MILITSCHER: Transparency. Beyond following the law, there are many mechanical and procedural steps to take, but the most fundamental ethical theme regarding data, analytics, and AI is to provide easy-to-understand transparency to stakeholders.

Make it clear what data is being collected and used, how it’s being protected (i.e. anonymized personal information), how it’s being treated in AI models and analytics, what human oversights are in place to guard against misuses, and what the intended purpose of the use case is (i.e. the benefit to each stakeholder in the mix).

 

DATA LEADERS NETWORK: What are the most compelling discussions happening around ethical AI right now?

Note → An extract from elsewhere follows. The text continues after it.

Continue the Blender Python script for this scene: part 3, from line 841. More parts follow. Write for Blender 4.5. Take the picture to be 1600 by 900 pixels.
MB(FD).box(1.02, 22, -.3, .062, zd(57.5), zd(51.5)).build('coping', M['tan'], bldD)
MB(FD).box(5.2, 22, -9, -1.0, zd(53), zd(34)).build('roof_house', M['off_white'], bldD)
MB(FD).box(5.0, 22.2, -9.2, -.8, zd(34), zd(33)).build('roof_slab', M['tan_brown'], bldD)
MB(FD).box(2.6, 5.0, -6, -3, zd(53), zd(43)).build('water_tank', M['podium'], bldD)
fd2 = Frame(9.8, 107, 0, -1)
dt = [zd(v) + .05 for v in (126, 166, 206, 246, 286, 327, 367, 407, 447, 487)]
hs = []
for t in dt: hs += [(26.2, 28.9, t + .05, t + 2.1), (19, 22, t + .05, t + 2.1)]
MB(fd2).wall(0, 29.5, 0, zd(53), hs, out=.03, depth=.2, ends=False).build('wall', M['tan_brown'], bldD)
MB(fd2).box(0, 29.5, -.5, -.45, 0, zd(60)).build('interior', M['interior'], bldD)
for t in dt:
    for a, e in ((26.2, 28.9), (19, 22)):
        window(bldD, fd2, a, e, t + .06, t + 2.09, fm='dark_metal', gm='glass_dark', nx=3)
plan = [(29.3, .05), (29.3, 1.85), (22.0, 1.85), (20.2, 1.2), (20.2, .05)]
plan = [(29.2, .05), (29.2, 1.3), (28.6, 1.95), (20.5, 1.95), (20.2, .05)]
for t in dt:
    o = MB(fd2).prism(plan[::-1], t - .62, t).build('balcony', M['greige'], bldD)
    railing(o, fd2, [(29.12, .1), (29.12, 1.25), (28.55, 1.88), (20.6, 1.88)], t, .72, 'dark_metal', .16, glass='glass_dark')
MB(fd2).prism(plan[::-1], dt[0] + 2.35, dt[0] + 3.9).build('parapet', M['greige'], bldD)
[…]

MILITSCHER: The European Union’s AI Act is nearing formal completion and approval, expected in springtime of 2024. It establishes guardrails for the safe use of AI to foster innovation while protecting society. In addition to the law itself, the discussions, debates, and updates to it along the way have been eye-opening and thought-provoking. Leveraging the OECD’s Framework for the Classification of AI Systems, the AI Act takes a risk-based approach to identifying systems that will be prohibited, and providing rules around high-risk AI systems.

 

DATA LEADERS NETWORK: Many organizations have specific data leader functions that act within the role of the CDO but aren’t called CDOs or Head of Data. What insights or advice do you have for these leaders regarding how to make AI successful in their organizations?

MILITSCHER: Elevate that position to where strategy happens. Companies eager to leverage data, analytics, and AI as a strategic asset succeed when those specific leaders are incorporated into strategic planning and execution. Empowering that executive position with budget, technology authority, and autonomy, in close collaboration across the full C-suite, is really the key.

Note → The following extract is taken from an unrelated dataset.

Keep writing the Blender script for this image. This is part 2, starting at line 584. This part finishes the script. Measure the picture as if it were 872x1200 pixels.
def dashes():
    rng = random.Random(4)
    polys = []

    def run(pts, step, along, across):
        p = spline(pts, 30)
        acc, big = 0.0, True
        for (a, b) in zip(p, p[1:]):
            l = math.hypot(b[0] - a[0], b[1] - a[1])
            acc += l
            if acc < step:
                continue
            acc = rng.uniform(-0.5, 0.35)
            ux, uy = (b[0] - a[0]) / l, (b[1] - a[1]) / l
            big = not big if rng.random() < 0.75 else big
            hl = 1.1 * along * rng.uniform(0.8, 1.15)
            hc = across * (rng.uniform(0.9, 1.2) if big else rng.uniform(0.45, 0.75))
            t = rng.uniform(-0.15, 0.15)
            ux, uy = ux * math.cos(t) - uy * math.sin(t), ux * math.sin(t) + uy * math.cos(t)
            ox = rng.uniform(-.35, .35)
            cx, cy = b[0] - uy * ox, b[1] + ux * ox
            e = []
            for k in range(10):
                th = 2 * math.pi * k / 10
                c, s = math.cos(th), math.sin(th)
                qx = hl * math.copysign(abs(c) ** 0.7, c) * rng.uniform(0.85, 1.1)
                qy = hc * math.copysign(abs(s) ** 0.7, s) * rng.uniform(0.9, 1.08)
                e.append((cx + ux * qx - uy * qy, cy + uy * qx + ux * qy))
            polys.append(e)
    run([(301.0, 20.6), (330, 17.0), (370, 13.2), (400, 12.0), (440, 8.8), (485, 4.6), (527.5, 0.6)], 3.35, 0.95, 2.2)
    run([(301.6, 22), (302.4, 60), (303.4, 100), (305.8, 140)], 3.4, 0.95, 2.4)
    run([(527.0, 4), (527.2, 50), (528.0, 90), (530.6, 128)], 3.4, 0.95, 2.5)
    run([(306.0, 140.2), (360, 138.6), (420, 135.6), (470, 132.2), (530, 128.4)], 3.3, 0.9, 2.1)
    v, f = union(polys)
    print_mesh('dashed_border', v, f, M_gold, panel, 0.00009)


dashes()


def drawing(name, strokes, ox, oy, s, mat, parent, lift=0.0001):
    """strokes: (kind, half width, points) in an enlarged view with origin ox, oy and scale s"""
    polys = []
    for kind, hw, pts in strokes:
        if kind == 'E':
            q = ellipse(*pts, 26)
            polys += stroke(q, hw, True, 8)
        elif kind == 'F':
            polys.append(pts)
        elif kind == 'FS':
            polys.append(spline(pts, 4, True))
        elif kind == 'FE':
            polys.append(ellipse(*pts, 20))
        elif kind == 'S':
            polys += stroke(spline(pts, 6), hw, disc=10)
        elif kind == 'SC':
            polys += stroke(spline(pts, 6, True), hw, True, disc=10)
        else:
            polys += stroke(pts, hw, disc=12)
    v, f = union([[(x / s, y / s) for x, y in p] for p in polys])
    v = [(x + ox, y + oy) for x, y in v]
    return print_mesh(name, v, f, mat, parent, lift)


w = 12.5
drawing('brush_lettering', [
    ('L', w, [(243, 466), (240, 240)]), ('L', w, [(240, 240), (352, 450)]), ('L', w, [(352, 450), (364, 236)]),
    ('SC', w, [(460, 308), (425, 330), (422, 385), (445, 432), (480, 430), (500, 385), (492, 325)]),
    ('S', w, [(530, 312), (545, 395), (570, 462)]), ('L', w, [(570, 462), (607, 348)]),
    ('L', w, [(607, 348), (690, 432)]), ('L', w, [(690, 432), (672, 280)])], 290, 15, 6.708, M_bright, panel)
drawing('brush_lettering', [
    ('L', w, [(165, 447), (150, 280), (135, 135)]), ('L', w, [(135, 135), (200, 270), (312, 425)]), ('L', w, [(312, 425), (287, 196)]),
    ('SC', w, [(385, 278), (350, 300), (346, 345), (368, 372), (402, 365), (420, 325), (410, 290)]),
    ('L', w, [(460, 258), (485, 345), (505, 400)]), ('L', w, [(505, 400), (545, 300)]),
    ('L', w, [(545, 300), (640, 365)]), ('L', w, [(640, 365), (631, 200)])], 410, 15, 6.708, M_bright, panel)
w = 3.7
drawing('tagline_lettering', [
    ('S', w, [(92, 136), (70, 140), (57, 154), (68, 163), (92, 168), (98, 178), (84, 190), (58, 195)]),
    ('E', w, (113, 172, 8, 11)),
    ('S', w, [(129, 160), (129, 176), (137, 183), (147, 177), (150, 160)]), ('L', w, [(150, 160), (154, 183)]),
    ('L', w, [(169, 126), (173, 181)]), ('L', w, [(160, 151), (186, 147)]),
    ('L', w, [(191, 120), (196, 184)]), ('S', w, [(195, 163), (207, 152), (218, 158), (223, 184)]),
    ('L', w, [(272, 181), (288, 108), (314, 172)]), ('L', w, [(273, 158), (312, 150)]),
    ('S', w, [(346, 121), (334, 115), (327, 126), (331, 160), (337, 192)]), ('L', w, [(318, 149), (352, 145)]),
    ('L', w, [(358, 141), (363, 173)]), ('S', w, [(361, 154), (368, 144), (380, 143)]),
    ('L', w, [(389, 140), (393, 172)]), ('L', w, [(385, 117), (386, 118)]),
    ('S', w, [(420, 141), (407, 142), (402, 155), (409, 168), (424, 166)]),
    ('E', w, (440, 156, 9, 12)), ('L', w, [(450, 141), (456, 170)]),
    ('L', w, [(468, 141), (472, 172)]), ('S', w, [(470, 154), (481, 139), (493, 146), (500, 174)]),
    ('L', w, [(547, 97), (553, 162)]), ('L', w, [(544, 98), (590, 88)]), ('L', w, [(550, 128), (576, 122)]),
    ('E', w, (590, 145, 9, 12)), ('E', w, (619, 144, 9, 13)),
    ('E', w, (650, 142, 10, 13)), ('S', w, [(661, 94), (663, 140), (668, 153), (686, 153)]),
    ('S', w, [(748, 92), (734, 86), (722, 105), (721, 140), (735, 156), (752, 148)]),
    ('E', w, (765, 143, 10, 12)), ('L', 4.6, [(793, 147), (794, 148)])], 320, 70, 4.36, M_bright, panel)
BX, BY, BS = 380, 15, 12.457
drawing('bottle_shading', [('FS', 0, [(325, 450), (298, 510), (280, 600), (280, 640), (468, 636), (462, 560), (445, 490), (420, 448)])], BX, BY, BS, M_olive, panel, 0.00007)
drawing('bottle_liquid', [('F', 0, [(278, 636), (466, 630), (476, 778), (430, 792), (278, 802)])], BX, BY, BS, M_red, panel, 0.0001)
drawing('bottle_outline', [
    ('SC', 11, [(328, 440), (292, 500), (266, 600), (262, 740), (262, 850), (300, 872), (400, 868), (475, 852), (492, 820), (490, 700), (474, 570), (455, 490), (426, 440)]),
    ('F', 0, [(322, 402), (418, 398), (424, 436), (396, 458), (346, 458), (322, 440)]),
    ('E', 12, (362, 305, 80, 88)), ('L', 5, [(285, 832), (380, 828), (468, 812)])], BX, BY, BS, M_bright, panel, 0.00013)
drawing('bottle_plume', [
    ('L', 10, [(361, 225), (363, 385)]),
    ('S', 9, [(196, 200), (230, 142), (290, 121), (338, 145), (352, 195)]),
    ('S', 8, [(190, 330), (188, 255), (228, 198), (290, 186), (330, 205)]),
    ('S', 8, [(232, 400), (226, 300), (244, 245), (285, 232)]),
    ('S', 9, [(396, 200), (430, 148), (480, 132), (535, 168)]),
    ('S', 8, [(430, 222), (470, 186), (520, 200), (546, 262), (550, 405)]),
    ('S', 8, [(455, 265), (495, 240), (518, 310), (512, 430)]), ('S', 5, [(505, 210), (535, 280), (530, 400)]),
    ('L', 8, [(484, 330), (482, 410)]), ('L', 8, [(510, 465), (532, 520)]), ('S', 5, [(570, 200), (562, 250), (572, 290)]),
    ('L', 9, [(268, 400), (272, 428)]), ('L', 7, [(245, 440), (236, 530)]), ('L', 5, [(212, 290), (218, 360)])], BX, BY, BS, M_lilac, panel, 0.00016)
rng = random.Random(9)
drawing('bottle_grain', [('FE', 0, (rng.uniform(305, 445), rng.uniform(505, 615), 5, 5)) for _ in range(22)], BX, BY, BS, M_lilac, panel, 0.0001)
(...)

It’s incumbent on those data leaders to speak the language of business, of course. By infusing the language of data into the C-suite in this manner, we avoid creating a separate data strategy from the business strategy; Instead we have a single business strategy that’s fueled by data and AI.

 

DATA LEADERS NETWORK: What’s the most successful way you’ve seen for data to find its way onto the balance sheet or income statement to quantify results?

MILITSCHER: The best examples I’ve seen come from extensive case study research done at MIT by Dr. Barbara Wixom. Organizations create value by either improving the way they work, improving their existing offerings, or by directly selling information solutions to a market. Realizing that value as dollars on financial statements requires organizational commitment. For “improvement” initiatives, it means attributing expense reduction.

Recent trends with leveraging generative AI to automate previously manual human effort would be an example, repurposing workforce toward other tasks that reduce the need to add staff. Raising product prices for those with added analytical capabilities would clearly be seen as additional revenue. And, of course, directly selling information solutions also appears as income.